米国が2023年度国防授権法で、台湾の地位を、NATOのメンバーではない主要な同盟国と同じ地位を持つものとして扱うこととなったのは、特に注目に値しよう。
蔡英文総統は、3月29日に台湾を出発して、中南米のグアテマラとベリーズを公式訪問し、途中ニューヨークとロサンゼルスに立ち寄っている。蔡総統と与党民進党は、米国との協力で中国の軍事的脅威に共同して対処する一方、米国製武器購入を加速化し、経済・貿易協力を拡大し、国際機構への参加拡大などを行おうとしている。

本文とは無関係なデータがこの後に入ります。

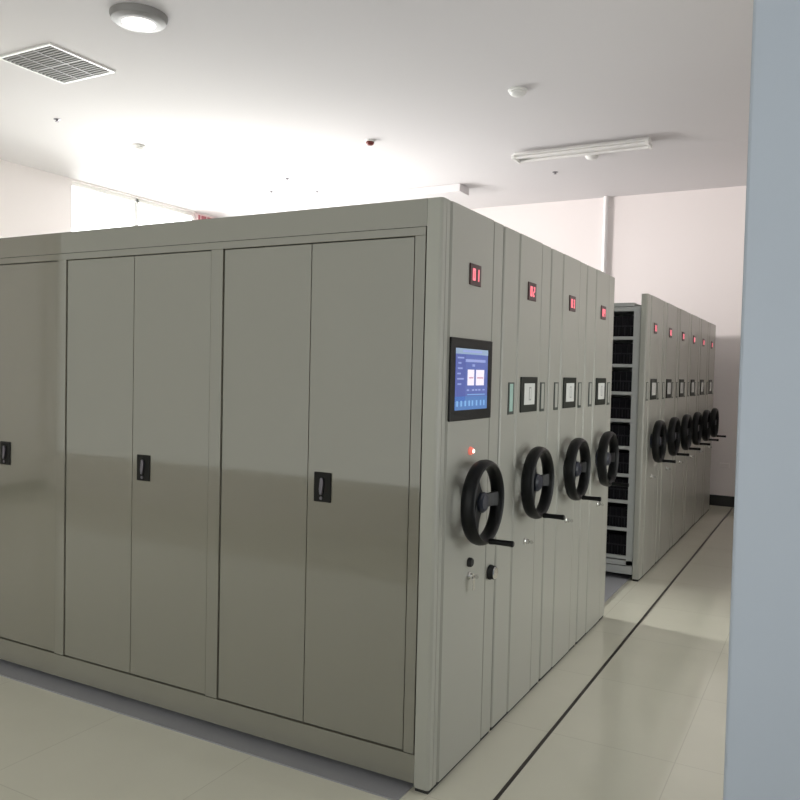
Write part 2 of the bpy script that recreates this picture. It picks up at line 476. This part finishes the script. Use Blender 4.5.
# double lock with bunch of keys
lp = lock(u1, 0.335, 0.808)
MB().lathe([(0.020, 0), (0.020, 0.012), (0.016, 0.018), (0, 0.019)], (0, 0, 0), 'x', 'rubber', 20).build('push_button', u1, (0.003, 0.335, 0.866))
kb = MB()
kb.box((0.024, -0.010, -0.060), (0.027, 0.008, -0.012), 'chrome', 0.001)
kb.lathe([(0.014, 0.0), (0.014, 0.003)], (0.0235, 0.0, -0.018), 'x', 'chrome', 18)
kb.build('hanging_key', lp)
kn = MB()
kn.lathe([(0.034, 0.0), (0.034, 0.008), (0.031, 0.012), (0.031, 0.024), (0.030, 0.026)], (0, 0, 0), 'x', 'rubber', 28)
kn.lathe([(0.029, 0.0265), (0.026, 0.031), (0, 0.032)], (0, 0, 0), 'x', 'chrome', 28)
kn.build('door_bumper', u1, (0.003, 0.578, 0.772))

# ---- plain mobile units
def make_unit(width, g1, g2, cx, number, green):
    u = empty('mobile_shelving_unit')
    end_panel(width, g1, g2, 0.05).build('end_panel', u)
    base_parts(u, width, 0.05)
    carcass_mesh(width, 4, PIT, 2.28, 0.055, SH).build('carcass', u)
    number_display(u, cx-0.003, 2.088, number)
    # narrow slots either side of the card holder
    for s, (a, c) in enumerate(((cx-0.285, cx-0.210), (cx+0.178, cx+0.250))):
        sl = MB()
        sl.box((0, a, 1.482), (0.003, c, 1.635), 'slot_frame', 0.001)
        so = sl.build('slot_window', u, (0.0005, 0, 0))
        MB().box((0.003, a+0.016, 1.497), (0.0038, c-0.016, 1.628), 'slot_green' if (green and s == 0) else 'slot_glass').build('glass_insert', so)
    ch = MB(); y0, y1 = cx-0.130, cx+0.110
    ch.box((0, y0, 1.487), (0.007, y1, 1.662), 'greenblack', 0.002)
    co = ch.build('card_holder', u, (0.003, 0, 0))
    cd = MB().box((0.007, y0+0.042, 1.524), (0.0085, y1-0.045, 1.630), 'card')
    cd.box((0.0085, cx-0.02, 1.545), (0.0090, cx+0.012, 1.612), 'card_mark')
    cd.box((0.0090, cx-0.014, 1.552), (0.0093, cx+0.006, 1.605), 'card')
    cd.build('card', co)
    wheel(u, cx-0.015, 1.137)
    lock(u, cx-0.005, 0.833)
    return u
def set_number(u, text):
    """give a copied unit its own digits"""
    for c in kids(u):
        if c.name.startswith('number_display'):
            for g in kids(c): bpy.data.objects.remove(g)
            add_digits(text, c)

G = 'mobile shelving units with crank wheels'
P2 = make_unit(0.688, 0.20, 0.535, 0.378, '02', True)
P2.location = (0, 0.660, 0)
tag(P2, 'grey shelving unit second nearest, touching the unit with the touch screen', 'shelving unit', G)
P3 = make_unit(0.688, 0.20, 0.535, 0.378, '03', False); P3.location = (0, 1.357, 0)
tag(P3, 'grey shelving unit third nearest, second plain unit behind the touch screen unit', 'shelving unit', G)
P4 = copy_tree(P3); P4.location = (0, 2.055, 0); set_number(P4, '04')
tag(P4, 'grey shelving unit at far end of the near row, beside the open aisle', 'shelving unit', G)
labs = ['grey shelving unit across the aisle with open shelves of black file boxes',
        'second grey shelving unit of the far row, right behind the open shelf unit',
        'third grey shelving unit of the far row, counted from the aisle',
        'fourth grey shelving unit of the far row, counted from the aisle',
        'fifth grey shelving unit of the far row, next to last before the back wall',
        'last grey shelving unit of the far row, nearest the back wall']
proto = None
for i, y in enumerate((3.835, 4.537, 5.235, 5.932, 6.630, 7.328)):
    if proto is None:
        proto = make_unit(0.687, 0.14, 0.50, 0.325, '05', False); u = proto
    else:
        u = copy_tree(proto); set_number(u, '%02d' % (5+i))
    u.location = (0, y, 0)
    tag(u, labs[i], 'shelving unit', G)

# ---- black file boxes in the open unit across the aisle
fb = MB()
fb.box((-0.0235, 0, 0), (0.0235, 0.22, 0.168), 'file', 0.002)
fb.box((-0.0237, -0.0012, 0.080), (0.0237, 0.0, 0.092), 'file_band')
fb.box((-0.0035, -0.0012, 0.012), (0.0035, 0.0, 0.076), 'file_band')
proto = fb.build('file_box')
words = ['top', 'second', 'third', 'fourth', 'fifth', 'sixth', 'seventh', 'eighth', 'lowest']
first = True
for j, z in enumerate(SH):
    for k in range(7):
        o = proto if first else proto.copy()
        if not first: C.objects.link(o)
        first = False
        o.location = (-0.109-0.026-k*0.0485, 3.835+0.03+random.uniform(0, .006), z)
        nm = words[j]
        tag(o, 'black file box standing on the %s%s shelf facing the aisle' % (nm, ' open' if j in (0, 8) else ' from top open'), 'file box',
            'black file boxes on the %s shelf of the open unit' % nm)

# ------------------------------------------------------------------ ceiling fittings
def detector(x, y, label, r=0.055, name='smoke_detector', m='white', group=None, neck=True):
    root = empty(name, (x, y, ZC+0.001))
    MB().lathe([(r, 0), (r, 0.012), (r*0.92, 0.018), (0, 0.018)], (0, 0, 0), '-z', m if m == 'white' else 'white', 24).build('base_plate', root)
    MB().lathe([(r*0.80, 0.018), (r*0.84, 0.030), (r*0.70, 0.045), (r*0.45, 0.055), (0, 0.057)], (0, 0, 0), '-z', m, 24).build('sensor_head', root)
    tag(root, label, 'smoke detector' if name == 'smoke_detector' else 'alarm', group)
    return root
detector(-5.716, 3.81, 'round white smoke detector on the bright ceiling above the cabinet doors', 0.075)
detector(-1.20, 3.93, 'round white smoke detector nearest the camera, in front of the long light fixture', 0.085)
detector(-1.16, 6.23, 'round white smoke detector beside the long ceiling light fixture', 0.085)
detector(-3.185, 4.72, 'small dark red alarm head on the ceiling in front of the beam', 0.055, 'fire_alarm', 'red')
def sprinkler(x, y, label):
    root = empty('sprinkler_head', (x, y, ZC+0.001))
    MB().lathe([(0.035, 0), (0.035, 0.004), (0.016, 0.010), (0, 0.010)], (0, 0, 0), '-z', 'dull', 20).build('escutcheon', root)
    b = MB().lathe([(0.008, 0.01), (0.008, 0.020), (0.020, 0.022), (0.020, 0.025), (0, 0.025)], (0, 0, 0), '-z', 'dull', 16)
    b.build('nozzle', root)
    tag(root, label, 'sprinkler', 'ceiling sprinkler heads')
sprinkler(-5.754, 2.76, 'small sprinkler head on the ceiling left, behind the square air vent')
sprinkler(-5.067, 5.75, 'small sprinkler head on the bright ceiling left of the short beam')
sprinkler(-1.777, 6.82, 'small sprinkler head on the ceiling beyond the long light fixture')
sprinkler(-5.74, 6.28, 'small faint sprinkler head on the far bright ceiling, left one of a pair')
sprinkler(-5.13, 6.53, 'small faint sprinkler head on the far bright ceiling, right one of a pair')

# square air vent
v = empty('air_vent', (-4.455, 1.745, ZC))
tag(v, 'square grey louvred air vent with white frame in the ceiling', 'air vent')
b = MB(); s = 0.325; f_ = 0.022
for lo, hi in (((-s, -s), (s, -s+f_)), ((-s, s-f_), (s, s)), ((-s, -s+f_), (-s+f_, s-f_)), ((s-f_, -s+f_), (s, s-f_))):
    b.box((lo[0], lo[1], -0.014), (hi[0], hi[1], 0), 'white')
b.build('frame', v)
MB().box((-s+f_, -s+f_, -0.002), (s-f_, s-f_, 0.0), 'ventdark').build('backing', v)
b = MB()
for k in range(16):
    y = -s+f_+0.018+k*0.0365
    b.box((-s+f_, y, -0.012), (s-f_, y+0.020, -0.007), 'louvre')
b.build('louvre', v)
b = MB()
for k in (-1, 1): b.box((k*0.10-0.006, -s+f_, -0.015), (k*0.10+0.006, s-f_, -0.012), 'drum')
b.box((-s+f_, -0.006, -0.0165), (s-f_, 0.006, -0.015), 'drum')
b.build('crossbar', v)

# surface mounted round ceiling light
r = empty('ceiling_light', (-3.12, 1.38, ZC))
tag(r, 'round drum ceiling light at the top left, grey side and white underside', 'ceiling light')
MB().lathe([(0.20, 0), (0.20, 0.015), (0.19, 0.045), (0.15, 0.06), (0.125, 0.06)], (0, 0, 0), '-z', 'drum', 40).build('housing', r)
MB().lathe([(0.118, 0.061), (0.10, 0.068), (0.06, 0.072), (0, 0.073)], (0, 0, 0), '-z', 'diffuser', 40).build('diffuser', r)

# long fluorescent fixture
fx = empty('light_fixture', (-1.19, 5.855, ZC+0.001))
tag(fx, 'long white fluorescent light fixture on the ceiling, switched off', 'ceiling light')
L2 = 0.75
MB().box((-L2, -0.05, -0.045), (L2, 0.05, 0), 'white', 0.004).build('housing', fx)
b = MB()
b.prism([(-0.05, -0.046), (-0.135, -0.075), (-0.135, -0.080), (-0.045, -0.050), (0.045, -0.050), (0.135, -0.080), (0.135, -0.075), (0.05, -0.046)], -L2, L2, 'white', plane='yz') if False else None
for sg in (-1, 1):
    b.box((-L2, sg*0.09-0.045, -0.052), (L2, sg*0.09+0.045, -0.046), 'white')
b.build('reflector', fx)
for sg in (-1, 1):
    t = MB(); t.bm = bmesh.new()
    t.lathe([(0.016, -L2+0.03), (0.016, L2-0.03)], (0, sg*0.085, -0.070), 'x', 'tube', 14)
    t.build('lamp_tube', fx)
for sg in (-1, 1):
    MB().box((sg*(L2-0.015)-0.015, -0.11, -0.088), (sg*(L2-0.015)+0.015, 0.11, -0.046), 'white', 0.003).build('end_cap', fx)

# white pipe on the back wall
p = empty('wall_pipe', (-1.545, YB-0.045, 0.141))
tag(p, 'thin white vertical pipe running up the back wall to the ceiling', 'pipe')
MB().lathe([(0.032, 0), (0.032, ZC-0.141)], (0, 0, 0), 'z', 'pipe', 18).build('tube', p)
for z in (1.2, 2.6, 3.9):
    MB().box((-0.045, -0.01, z-0.012), (0.045, 0.045, z+0.012), 'pipe', 0.004).build('bracket', p)

# small wall socket beside the far row
so = MB().box((-0.06, -0.012, -0.03), (0.06, 0, 0.03), 'wall', 0.004).build('wall_socket', None, (0.115, YB-0.0, 0.54))
tag(so, 'small white socket low on the back wall beyond the far row', 'socket')

# red sign high on the left wall
sg = empty('wall_sign', (XL, 7.24, 3.955))
tag(sg, 'red and white sign high on the left wall just above the cabinet top', 'sign')
MB().box((0, -0.29, -0.2), (0.03, 0.29, 0.2), 'signwhite', 0.004).build('board', sg)
b = MB()
for k, (a, c, m_) in enumerate(((-.24, -.19, 'signred'), (-.17, -.05, 'signred'), (-.03, 0.08, 'signred'), (.12, .165, 'signdark'), (.205, .25, 'signdark'))):
    b.box((0.03, a, -0.17), (0.032, c, 0.175), m_)
b.build('stripes', sg)

# ------------------------------------------------------------------ world (overcast daylight outside the windows)
w = bpy.data.worlds.new('daylight'); S.world = w; w.use_nodes = True
nt = w.node_tree; N = nt.nodes; bg = N['Background']
tc = N.new('ShaderNodeTexCoord'); sep = N.new('ShaderNodeSeparateXYZ')
nt.links.new(tc.outputs['Generated'], sep.inputs[0])
LEFT, BACK, SOUTH, RIGHT = (3.4, 3.3, 3.22), (7.0, 6.8, 6.6), (1.78, 1.75, 1.65), (3.1, 3.03, 2.95)
def ramp(out, v0, v1):
    r = N.new('ShaderNodeMapRange'); r.inputs['From Min'].default_value = v0; r.inputs['From Max'].default_value = v1
    nt.links.new(out, r.inputs['Value']); return r.outputs['Result']
def mixc(fac, a, bcol):
    m = N.new('ShaderNodeMix'); m.data_type = 'RGBA'
    nt.links.new(fac, m.inputs['Factor'])
    if isinstance(a, tuple): m.inputs['A'].default_value = (*a, 1)
    else: nt.links.new(a, m.inputs['A'])
    if isinstance(bcol, tuple): m.inputs['B'].default_value = (*bcol, 1)
    else: nt.links.new(bcol, m.inputs['B'])
    return m.outputs['Result']
# brighter sky to the left and back, dim to the front and right
ns = mixc(ramp(sep.outputs['Y'], -0.1, 0.25), LEFT, BACK)
sx = mixc(ramp(sep.outputs['X'], -0.85, -0.25), (0.93, 0.92, 0.86), SOUTH)
ns = mixc(ramp(sep.outputs['Y'], -0.45, -0.20), sx, ns)
lr = mixc(ramp(sep.outputs['X'], 0.05, 0.5), ns, RIGHT)
nt.links.new(lr, bg.inputs['Color']); bg.inputs['Strength'].default_value = 1.0

# added lamps outside the left windows, brightening back wall, ceiling and aisle floor
def beam(loc, aim, sx, sy, power, spread, col):
    l = bpy.data.lights.new('added_daylight_lamp', 'AREA'); l.shape = 'RECTANGLE'; l.size = sx; l.size_y = sy
    l.energy = power; l.spread = math.radians(spread); l.color = col
    o = bpy.data.objects.new('added_daylight_lamp', l); C.objects.link(o); o.location = loc
    o.rotation_euler = (Vector(loc)-Vector(aim)).to_track_quat('Z', 'Y').to_euler()
beam((-8.15, 3.0, 2.85), (-0.9, 8.45, 3.3), 1.9, 0.9, 90, 60, (1.0, 0.91, 0.89))
beam((-8.15, 6.4, 2.2), (-5.6, 5.6, 4.18), 3.2, 1.6, 160, 110, (1.0, 0.97, 0.95))
beam((-8.15, 4.0, 1.5), (0.8, 3.2, 0.0), 1.0, 1.0, 115, 50, (1.0, 0.97, 0.92))

# ------------------------------------------------------------------ camera
cx, cy, cz = 1.3506, -2.7838, 1.6736
ya, pi_, ro, F = -0.4991375, -0.0355194, 0.022991, 796.5765
f = Vector((math.sin(ya)*math.cos(pi_), math.cos(ya)*math.cos(pi_), math.sin(pi_)))
rr = Vector((math.cos(ya), -math.sin(ya), 0)); uu = rr.cross(f)
r2 = rr*math.cos(ro)+uu*math.sin(ro); u2 = -rr*math.sin(ro)+uu*math.cos(ro)
cam = bpy.data.cameras.new('camera'); co = bpy.data.objects.new('camera', cam); C.objects.link(co)
co.matrix_world = Matrix(((r2.x, u2.x, -f.x, cx), (r2.y, u2.y, -f.y, cy), (r2.z, u2.z, -f.z, cz), (0, 0, 0, 1)))
cam.sensor_width = 36; cam.lens = F/800*36; cam.clip_start = 0.05
S.camera = co
S.view_settings.view_transform = 'Standard'; S.view_settings.look = 'None'
S.view_settings.gamma = 1; S.view_settings.exposure = 0; S.view_settings.use_curve_mapping = False
S.cycles.max_bounces = 10; S.cycles.diffuse_bounces = 7
S.cycles.use_denoising = True
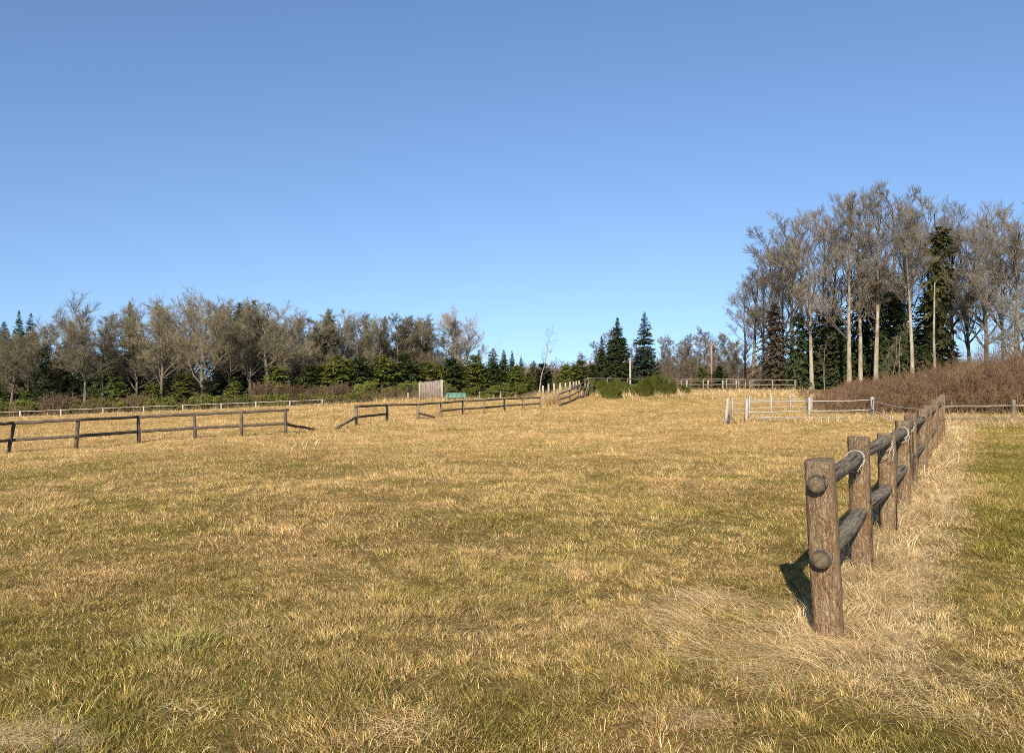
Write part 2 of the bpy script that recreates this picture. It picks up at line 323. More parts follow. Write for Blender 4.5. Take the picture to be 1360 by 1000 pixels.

蔡総統の米国立ち寄りとケビン・マッカーシー下院議長を含む米側要人との会談は、米国の台湾防御についての決意を確認することになろう。
野党・国民党に接近する中国
他方、台湾の最大野党・国民党の馬英九・前総統は、「先祖の墓参り」の名目で3月27日より中国を訪問した。台湾の総統経験者が中国を訪問したことはかつてない。中国政府の中で台湾政策を担当する国務院台湾事務弁公室は「馬氏の来訪にあたり、われわれは、必要な支援を惜しまない」との声明を出した。さらに、国民党副主席の夏立言氏が中国を訪問したのは、つい最近のことである。
中国に対し、全体として融和路線を取る国民党の前総統・馬英九が中国を訪問することを中国は歓迎している。中国の対台湾政策は来年1月の総統選に向け、硬軟両様の構えをさらに強めるものとなろう。
民進党・蔡英文政権に対しては軍事、非軍事両面で威嚇・脅迫を主とし、野党国民党関係者に対しては、微笑外交的融和路線で対応するという両面性を持つものになりそうだ。